In 1998 the headliner was Nancy Duncan of Omaha, founder of the Storytelling Festival of Nebraska. The program paid tribute to the prairie peoples who “have been imprinted by the land’s horizons, its deep roots, rivers, canyons, and loess hills. It is a place where ordinary men and women live extraordinary lives.”

This year’s festival kicks off Friday morning with a Wild West Bus Ride tracing the historic cattle trails that meander through the rugged southwest Nebraska hills. Margaret and Gary Kraisinger, Halstead, Kan., historians and authors of “The Western: The Greatest Texas Cattle Trail 1874–1886,” will share tales of conflicts between the drovers and homesteaders, Indian encounters and the lives of the tenacious cowboys who shepherded the thousands of cattle to market. Adding to the tales will be Nebraska cattlemen and storytellers Jack Maddux, Wauneta, and Jim Applegate, Sutherland. Cowboy poet R.P. Smith from Broken Bow will make sure the lighter side of “Tales and Trails” is not overlooked by adding some side-splitting humor from his ranching perspective.

Meanwhile, back at McCook’s newly renovated Keystone Hotel, preparations will be underway for the Chuckwagon Jamboree featuring good eatin’ and all the headliners. Award-winning and internationally known storyteller, recording artist and educator Awele Makeba from Oakland, Calif., will treat the audience to her own tale of western trails. The Diamond W Wranglers from Wichita, Kan., will perform classic western music of the silver-screen cowboy era, such as “Cool Water,” “Tumbling Tumbleweeds” and “Ghost Riders In The Sky,” as well as classic cowboy trails songs and Wranglers’ originals. R.P. Smith will be back in the saddle with more good ranch humor set to rhythm and rhyme.

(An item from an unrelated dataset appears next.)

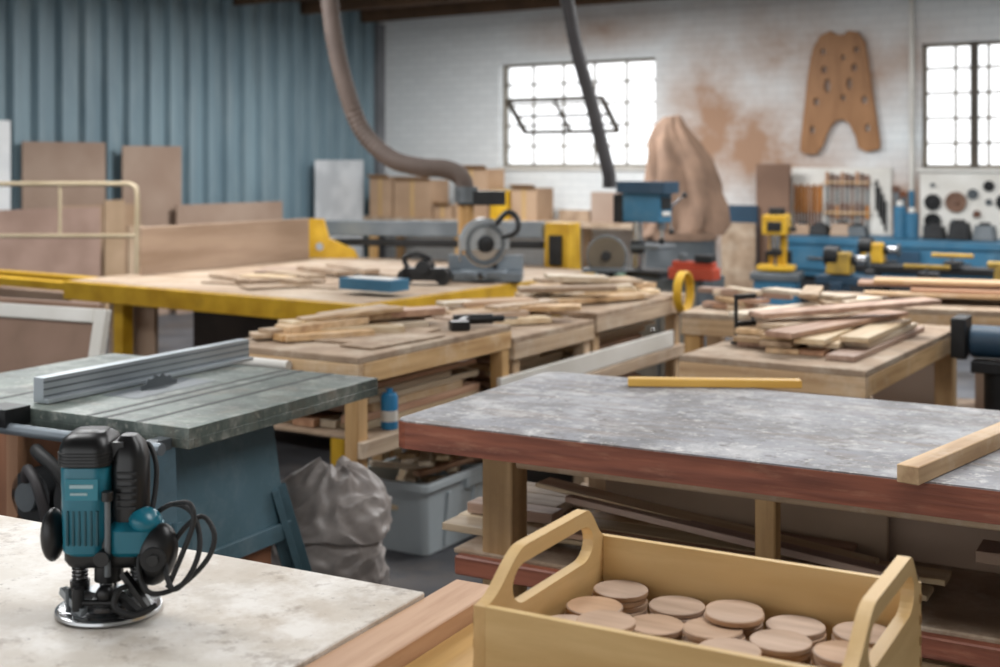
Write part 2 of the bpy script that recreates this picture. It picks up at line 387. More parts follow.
# ---------------- router bench ----------------
K=W(425,592,.9)
b=B('router_bench')
b.br(-1.5,0,-1.3,0,.885,.9,sheet)
b.br(-1.5,.0,-1.3,.0,.82,.885,woodU)
b.br(0.001,.085,-1.3,.10,.83,.893,beam_t)
b.br(.086,.2,-1.3,.08,.80,.865,bm_y)
b.br(.2,.77,-1.3,.05,.82,.865,woodU)
for x,y in [(-1.4,-.08),(.1,-.05),(.68,-.05),(-1.4,-1.2),(.1,-1.2),(.68,-1.2)]: b.br(x-.045,x+.045,y-.045,y+.045,0,.82,woodZ)
b.br(-1.4,.66,-.09,-.05,.2,.28,woodU)
b.done((K.x,K.y,0),-28,bevel=.002)

# tray
L_,W_,hb=.512,.395,.13
b=B('wooden_tray')
def endprof():
    o=[(0,0),(W_,0),(W_,hb)]
    n=14; hh=.054
    for i in range(n+1):
        t=i/n; o.append((W_-.003-t*.07, hb+hh*(.5-.5*math.cos(math.pi*t))))
    for i in range(n+1):
        t=i/n; o.append((.123-t*.12, hb+hh*(.5+.5*math.cos(math.pi*t))))
    o.append((0,hb)); return o
def slot():
    o=[];cx0,cx1,cz,r=.115,W_-.085,.132,.028
    for i in range(11):
        a=-math.pi/2+math.pi*i/10; o.append((cx1+r*math.cos(a)*1.3,cz+r*math.sin(a)))
    for i in range(11):
        a=math.pi/2+math.pi*i/10; o.append((cx0+r*math.cos(a)*1.3,cz+r*math.sin(a)))
    return o
R=Matrix(((0,0,1,0),(1,0,0,0),(0,1,0,0),(0,0,0,1)))
for x in (.009,L_-.009): b.shape(endprof(),[slot()],.018,Matrix.Translation((x,0,0))@R,boxe)
b.br(.018,L_-.018,0,.012,0,hb,boxm); b.br(.018,L_-.018,W_-.012,W_,0,hb,boxm)
b.br(.018,L_-.018,.012,W_-.012,.004,.014,boxm)
fj=mat('finger_joint','A67C45','946C3A',.6)
for x in (-.0003,L_+.0003):
    for yy in (.006,W_-.006):
        for k in range(4): b.box((x,yy,.018+k*.03),(.0015,.012,.013),fj)
bo=b.done((-.036,1.765,.866),-29,bevel=.0025,segs=2)
b=B('wooden_coasters')
random.seed(3)
nx=5
for i in range(nx):
    for j in range(4):
        x=.068+i*(L_-.136)/(nx-1); y=.062+j*(W_-.124)/3
        n_=random.choice([5,5,6,6]) if j>0 else random.choice([4,5])
        ox,oy=random.uniform(-.003,.003),random.uniform(-.003,.003)
        for l in range(n_):
            M=Matrix.Translation((x+ox+random.uniform(-.002,.002),y+oy+random.uniform(-.002,.002),.0145+l*.0088))
            b.lathe([(0,0),(.041,0),(.0425,.0012),(.0425,.0072),(.041,.0084),(0,.0084)],discm,M,40)
for (x,y,z) in [(.12,.17,.069),(.31,.15,.069),(.27,.29,.069)]:
    M=Matrix.Translation((x,y,z))
    b.lathe([(0,0),(.041,0),(.0425,.0012),(.0425,.0072),(.041,.0084),(0,.0084)],discm,M,40)
b.done((-.036,1.765,.866),-29)

# ---------------- router ----------------
b=B('plunge_router')
b.lathe([(0,0),(.079,0),(.081,.003),(.080,.008),(.074,.011),(.06,.009),(.05,.013),(.046,.02),(.03,.022),(.03,.03),(0,.03)],chrome,None,56)
b.loft([(rrect(.062,.026,.02),.012),(rrect(.058,.024,.02),.03),(rrect(.03,.02,.015),.036)],alu)
for x in (-.045,.045):
    b.cyl((x,0,.012),(x,0,.13),.0085,chrome)
    b.cyl((x,0,.028),(x,0,.05),.015,blk)
    for k in range(5): b.cyl((x,0,.05+k*.006),(x,0,.053+k*.006),.0125,blk)
b.cyl((0,0,.03),(0,0,.085),.014,chrome); b.cyl((0,0,.05),(0,0,.09),.022,blk); b.cyl((0,0,.0),(0,0,.03),.004,steel)
b.loft([(rrect(.058,.03,.02),.078),(rrect(.064,.036,.024),.088),(rrect(.064,.036,.024),.118),(rrect(.05,.034,.02),.126)],blk,None,True)
cx=-.028
b.loft([(rrect(.028,.034,.02,6,cx),.096),(rrect(.036,.042,.024,6,cx),.104),(rrect(.037,.044,.024,6,cx),.16),(rrect(.038,.045,.022,6,cx),.236),(rrect(.037,.044,.022,6,cx),.24)],teal,None,True)
for k in range(6):
    b.box((cx-.022+k*.009,-.0435,.145),(.0035,.004,.055),mat('dark_teal','13505E','10454F',.45))
b.box((cx,-.0455,.207),(.05,.002,.034),mat('router_badge','2A8497','257A8C',.35)); b.box((cx,-.047,.212),(.036,.001,.006),mat('badge_text','A8C4CA','98B6BC',.4)); b.box((cx-.004,-.047,.2),(.026,.001,.004),MC['badge_text'])
b.loft([(rrect(.038,.045,.022,6,cx),.24),(rrect(.041,.048,.022,6,cx),.243),(rrect(.040,.047,.022,6,cx),.268),(rrect(.036,.042,.022,6,cx),.283),(rrect(.026,.03,.02,6,cx),.292)],blk,None,True)
for k in range(4): b.loft([(rrect(.0415,.0485,.022,6,cx),.247+k*.005),(rrect(.0415,.0485,.022,6,cx),.2492+k*.005)],blkm)
b.loft([(rrect(.022,.028,.018,6,.036,-.004),.142),(rrect(.026,.03,.02,6,.036,-.004),.16),(rrect(.026,.03,.02,6,.035,-.002),.25),(rrect(.021,.024,.014,6,.033,0),.272),(rrect(.012,.014,.01,6,.032,0),.285)],blk,None,True)
b.box((.005,.0,.262),(.05,.05,.03),blk)
for k in range(6): b.box((.037,-.034,.175+k*.011),(.03,.004,.004),blkm)
b.loft([(rrect(.028,.034,.02,6,.036,-.004),.098),(rrect(.038,.04,.022,6,.044,-.006),.106),(rrect(.038,.04,.022,6,.044,-.006),.140),(rrect(.026,.03,.02,6,.040,-.004),.152)],teal,None,True)
b.ell((.062,-.02,.152),(.026,.03,.02),teal,ry=20)
b.cyl((.012,-.047,.07),(.012,-.047,.20),.0045,steel); b.cyl((.012,-.047,.19),(.012,-.047,.205),.009,blk)
b.cyl((.005,-.036,.1),(.005,-.058,.1),.012,blk)
b.cyl((-.05,0,.125),(-.08,0,.125),.013,blk); b.ell((-.084,-.008,.125),(.018,.026,.043),blk,26)
b.cyl((.05,-.01,.105),(.075,-.02,.10),.015,blk); b.ell((.082,-.028,.10),(.031,.028,.05),blk,28,ry=12)
b.cyl((.083,-.052,.1),(.084,-.06,.1),.019,blkm); b.cyl((.084,-.06,.1),(.084,-.063,.1),.009,blk)
b.beam((.035,-.045,.075),(.08,-.06,.022),.012,.01,blk); b.beam((.02,-.04,.045),(.06,-.055,.018),.014,.01,blkm)
b.beam((-.065,-.02,.04),(-.02,-.06,.018),.012,.012,alu); b.cyl((-.05,-.04,.012),(-.05,-.04,.05),.004,steel)
b.ell((0.01,-.052,.045),(.014,.012,.014),blk); b.cyl((-.03,-.055,.032),(.03,-.055,.032),.005,blk); b.cyl((-.03,-.055,.02),(-.03,-.055,.055),.009,blkm)
b.tube([(.03,.03,.24),(.05,.035,.262),(.068,.02,.23),(.07,0,.18),(.065,-.03,.13),(.06,-.05,.085),(.08,-.062,.05),(.12,-.05,.055),(.158,-.03,.09),(.168,-.02,.128),(.146,-.01,.155),(.115,-.02,.13),(.10,-.045,.09),(.115,-.06,.055),(.138,-.05,.075),(.148,-.03,.115),(.133,-.01,.158),(.10,0,.172),(.07,0,.155)],.0042,rubber,seg=10)
b.tube([(.10,0,.172),(.13,-.02,.178),(.138,-.03,.15),(.122,-.04,.10),(.105,-.055,.055)],.0042,rubber)
b.tube([(.06,-.03,.05),(.035,-.06,.055),(.03,-.07,.03),(.06,-.07,.018),(.09,-.06,.03)],.005,rubber)
r=W(109,611,.9)
ob=b.done((r.x,r.y,.901),0,bevel=.0015,segs=2); ob.scale=(1,1,.96)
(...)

Saturday is alive with activities beginning with music and stories at the High Plains Museum. Across the street at the beautiful Memorial United Methodist Church the Southwest Nebraska Ministerial Association will host spiritual stories with R.P. Smith. At noon Sehnert’s Bakery and Bieroc Cafe will serve up some lunch and an open microphone for story swapping. Masters of ceremonies Mary Ellen Goodenberger, cattle woman, storyteller, educator and one of the founders of the Buffalo Commons Festival, will recount her own sometimes humorous, often times poignant experiences, and Walt Sehnert, historian, columnist, author and entertainer, will taunt everyone to remember the events of their lives. Anyone wishing for a personal Norman Rockwell moment is invited to visit with George Norris at his home on Heritage Square and to bring the family to the Kids Fest at Norris Park.

Many more opportunities to learn, to share and to bask in the pleasures of storytelling will be available during the festival, which will conclude with the big show at McCook’s Historic Fox Theatre Saturday night with all of the headliners. This spectacular event, with McCook’s own tale spinner Cal Siegfried as master of ceremonies, will leave audiences with a song in their hearts and a story ready to be told.